## Supplied data

● ● ● ● ● ● ●

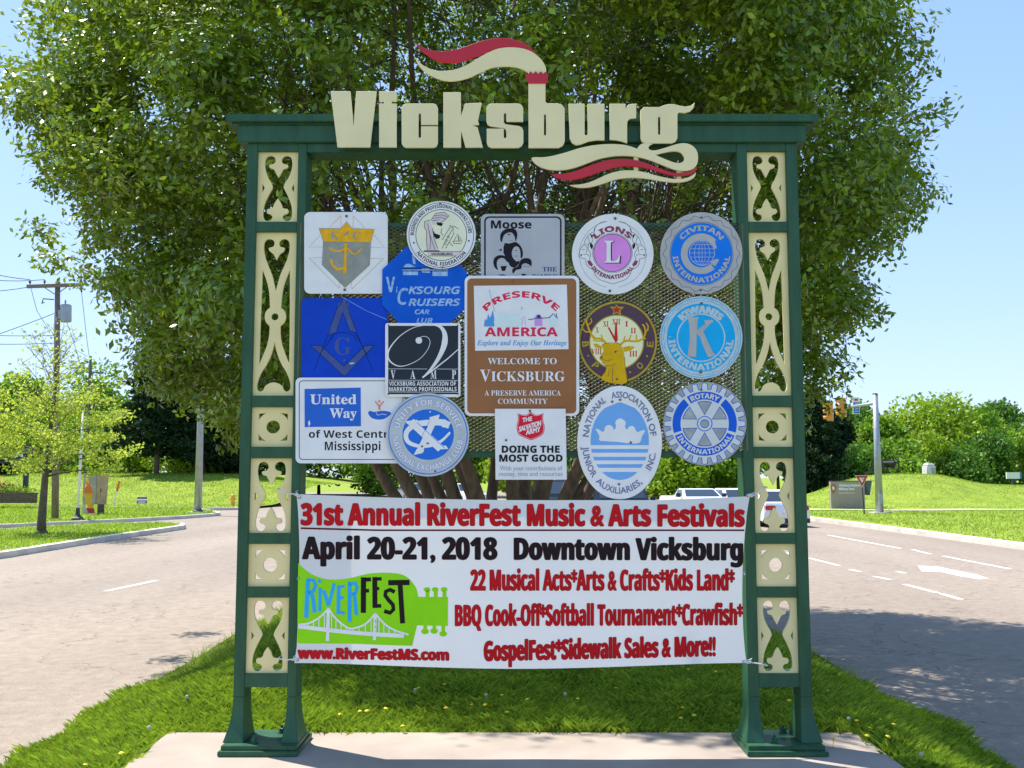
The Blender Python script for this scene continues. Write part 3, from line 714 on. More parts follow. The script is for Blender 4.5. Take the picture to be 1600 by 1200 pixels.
DY = [(660, 1067), (697, 1063), (740, 1098), (760, 1097), (785, 1086), (830, 1089), (700, 1101), (562, 1105), (575, 1103), (602, 1099), (530, 1108), (792, 1105), (1065, 1117), (1085, 1108), (1067, 1105), (1080, 1043), (1116, 1047), (1295, 1078), (1374, 1117), (1342, 1119), (1356, 1129), (1381, 1146), (1349, 1144), (1395, 1133), (1410, 1106), (470, 1128), (633, 1131), (190, 1175), (126, 1196), (168, 1197), (1232, 1091), (1300, 1153), (905, 1092), (960, 1070)]
def ORD(i):
    return ('first second third fourth fifth sixth seventh eighth ninth tenth eleventh twelfth thirteenth fourteenth fifteenth sixteenth seventeenth eighteenth nineteenth twentieth twenty-first twenty-second '
            'twenty-third twenty-fourth twenty-fifth twenty-sixth twenty-seventh twenty-eighth twenty-ninth thirtieth thirty-first thirty-second thirty-third thirty-fourth thirty-fifth').split()[i]
protoY = None
for i, (px, py) in enumerate(DY):
    z = -.0; 
    for _ in range(6): p = G(px, py, z + .1); z = med_h(p.x, p.y)
    o = dandelion() if protoY is None else copy_tree(protoY); protoY = protoY or o
    o.location = (p.x, p.y, z); o.rotation_euler = (random.uniform(-.25, .25), random.uniform(-.25, .25), random.uniform(0, 6)); o.scale = (.62, .62, random.uniform(.55, .8))
    tag(o, 'yellow dandelion in the median grass, %s from the left of all the yellow ones' % ORD(sorted(q[0] for q in DY).index(px)), 'flower', 'yellow dandelions in the grass')
protoW = None
for i, (px, py) in enumerate([(756, 1075), (882, 1074), (1433, 1165), (1327, 1112), (650, 1068), (294, 1078), (232, 1125)]):
    z = -.0
    for _ in range(6): p = G(px, py, z + .12); z = med_h(p.x, p.y)
    o = dandelion(True) if protoW is None else copy_tree(protoW); protoW = protoW or o
    o.location = (p.x, p.y, z); o.scale = (.55, .55, .6); o.rotation_euler = (random.uniform(-.2, .2), random.uniform(-.2, .2), 0)
    tag(o, 'white dandelion seed head in the median grass, %s from the left of the white ones' % ORD(sorted((756, 882, 1433, 1327, 650, 294, 232)).index(px)), 'flower', 'white dandelion seed heads')

# ================================================================== THE TOWN SIGN FRAME
Zp = lambda py, Y=0: at(800, py, Y).z
FR = empty('town_sign_frame', (0.055, 0.06, SZ))
tag(FR, 'large green steel frame with cream scroll panels, wire mesh and cut-out town name on top', 'sign frame')
def fb(b, name, m, parent=None, bevel=0.0, smooth=False, root=None):
    """build at world coordinates, then hang under the frame"""
    o = b.build(name, m, None, smooth, bevel); r = root or FR
    o.data.transform(Matrix.Translation(-r.location)); o.parent = parent or r; return o
XL = dict(o=-1.490, pi=-1.432, pj=-1.203, i=-1.155)
XR = dict(o=1.605, pi=1.541, pj=1.322, i=1.264)
rows = [(236, 346, 'A'), (362, 618, 'B'), (636, 698, 'C'), (716, 833, 'A'), (850, 917, 'C'), (934, 1053, 'A')]
PD = 0.15                                          # post depth
zb = SZ + 0.05
for P_ in (XL, XR):
    sgn = 1 if P_ is XR else -1
    for a, b_, outer in ((P_['o'], P_['pi'], True), (P_['pj'], P_['i'], False)):
        x0, x1 = min(a, b_), max(a, b_); b = MB()
        b.box(x0, x1, 0, PD, .30, Zp(224))
        # flared foot: straight inner edge, swept outer faces
        prof = [(.30, 0.0)] + [(.27 - (.27 - zb) * t / 7, .054 * (1 - math.cos(t / 7 * 1.4)) / (1 - math.cos(1.4))) for t in range(0, 8)]
        def sec(z, e):
            s0, s1, inn = x0, x1, e * .3
            if sgn < 0 and outer: s1 = x1 + inn; s0 = x0 - e * .7
            if sgn < 0 and not outer: s0 = x0 - inn; s1 = x1 + e * .5
            if sgn > 0 and outer: s0 = x0 - inn; s1 = x1 + e * .7
            if sgn > 0 and not outer: s1 = x1 + inn; s0 = x0 - e * .5
            return s0, s1, -e * .9, PD + e * .6
        n0 = len(b.v); m_ = len(prof); vs = []
        for za, ea in prof:
            q = sec(za, ea); vs += [(q[0], q[2], za - (.0005 if ea == 0 else 0)), (q[1], q[2], za - (.0005 if ea == 0 else 0)), (q[1], q[3], za - (.0005 if ea == 0 else 0)), (q[0], q[3], za - (.0005 if ea == 0 else 0))]
        b.add(vs, [(i * 4 + j, i * 4 + (j + 1) % 4, i * 4 + 4 + (j + 1) % 4, i * 4 + 4 + j) for i in range(m_ - 1) for j in range(4)] + [(0, 1, 2, 3), tuple((m_ - 1) * 4 + j for j in range(4))])
        fb(b, 'post_rail', M['green'], bevel=.0025)
    xa, xb = sorted((P_['pi'], P_['pj']))
    cuts = [(222, 236), (346, 362), (618, 636), (698, 716), (833, 850), (917, 934), (1053, 1074)]
    for c0, c1 in cuts:
        b = MB(); b.box(xa, xb, .003, PD - .004, Zp(c1), Zp(c0)); fb(b, 'crossbar', M['green'], bevel=.002)
    xc = (xa + xb) / 2
    b = MB(); b.box(min(P_['o'], P_['i']) - .040, max(P_['o'], P_['i']) + .040, -.13, .26, SZ + .001, SZ + .027); fb(b, 'base_plate', M['green'], bevel=.003)
    b = MB(); b.box(min(P_['o'], P_['i']) - .030, max(P_['o'], P_['i']) + .030, -.105, .235, SZ + .0275, zb); fb(b, 'base_plate', M['green'], bevel=.003)
    for bx, by in ((-.045, -.045), (.055, .16)):
        b = MB(); b.lathe([(.022, 0), (.022, .005)], (xc + bx, by, zb), 18); b.lathe([(.017, .005), (.017, .026), (.012, .029)], (xc + bx, by, zb), 6); b.lathe([(.008, .029), (.008, .042)], (xc + bx, by, zb), 8)
        fb(b, 'anchor_nut', M['green'])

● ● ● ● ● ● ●

## Job
Pick out the lines that include the word "from" and write them out.

## Answer to the exercise
The Blender Python script for this scene continues. Write part 3, from line 714 on. More parts follow. The script is for Blender 4.5. Take the picture to be 1600 by 1200 pixels.
    tag(o, 'yellow dandelion in the median grass, %s from the left of all the yellow ones' % ORD(sorted(q[0] for q in DY).index(px)), 'flower', 'yellow dandelions in the grass')
    tag(o, 'white dandelion seed head in the median grass, %s from the left of the white ones' % ORD(sorted((756, 882, 1433, 1327, 650, 294, 232)).index(px)), 'flower', 'white dandelion seed heads')